Updated

President Robert Mugabe has said ministers at a Cabinet meeting he chaired agreed to pay two head of cattle and three buffaloes to a woman who claimed she could produce gasoline out of rocks, the official media reported Friday. Mugabe later ordered the woman's arrest on fraud charges.

The Herald newspaper, a government mouthpiece, reported the woman claiming to be a tribal healer, known in the West as a witch doctor, also took large sums of money, a car and a piece of land from the nation's highest ranking politicians, promising in return to use spells to produce diesel fuel from rocks in the bush outside the provincial town of Chinhoyi, 70 miles northwest of Harare.

Instead of invoking spirits, the woman bought diesel and piped it into the rocks, the newspaper reported.

It said Mugabe himself ordered Rotina Mavunga's arrest. She was charged with fraud last month — more than a year after the gas from rocks saga began.

"We are not going to be too hard on her. We just want the truth and to know who put her up to such things," the state media quoted Mugabe as telling guests at the commissioning of a biofuel plant Thursday in the nation stricken by the world's highest official inflation and chronic fuel shortages.

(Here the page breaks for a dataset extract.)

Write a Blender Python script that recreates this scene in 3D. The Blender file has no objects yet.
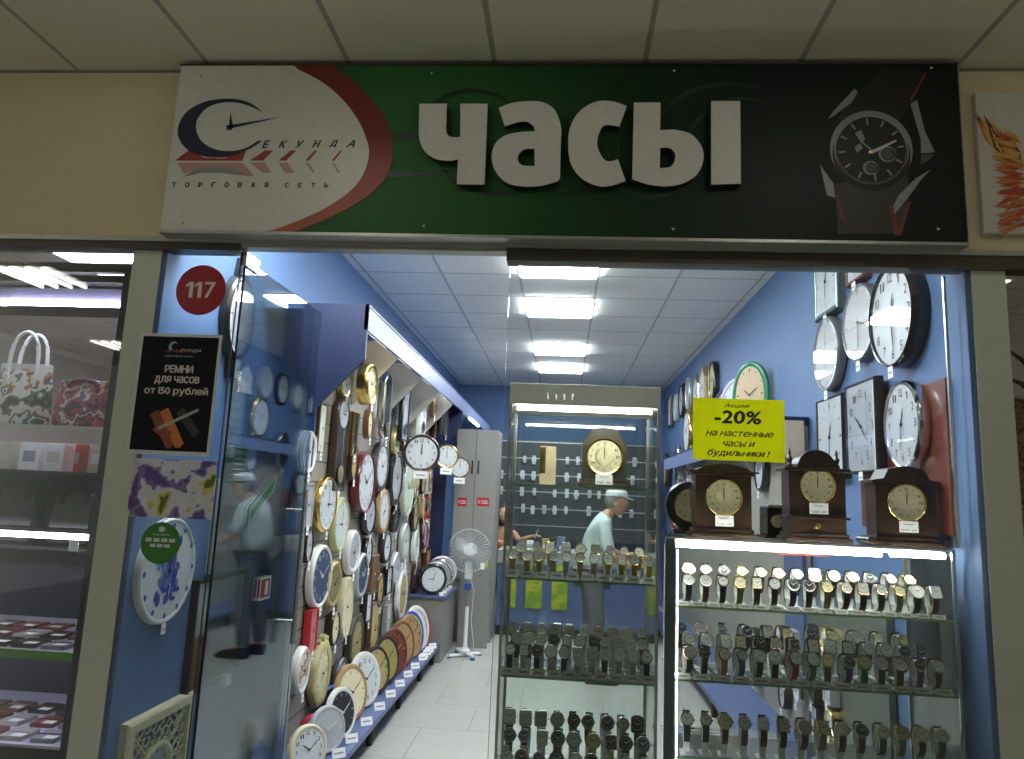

Mugabe said he at one point sent a delegation of his most senior colleagues, the defense and police ministers to investigate the claims, and when they returned without a clear answer he dispatched the ministers of energy, mines and science and technology and a third delegation of top military and police officers, the Herald reported.

Critics accuse the 83-year-old Mugabe, Zimbabwe's only ruler since independence from Britain in 1980, of ruining the economy by ordering often violent seizures of farms from whites to be handed over to blacks. Since the campaign started in 2000, a country that once exported food has been in crisis. The economic meltdown has been accompanied by a crackdown on Mugabe's political opponents and increasing international isolation.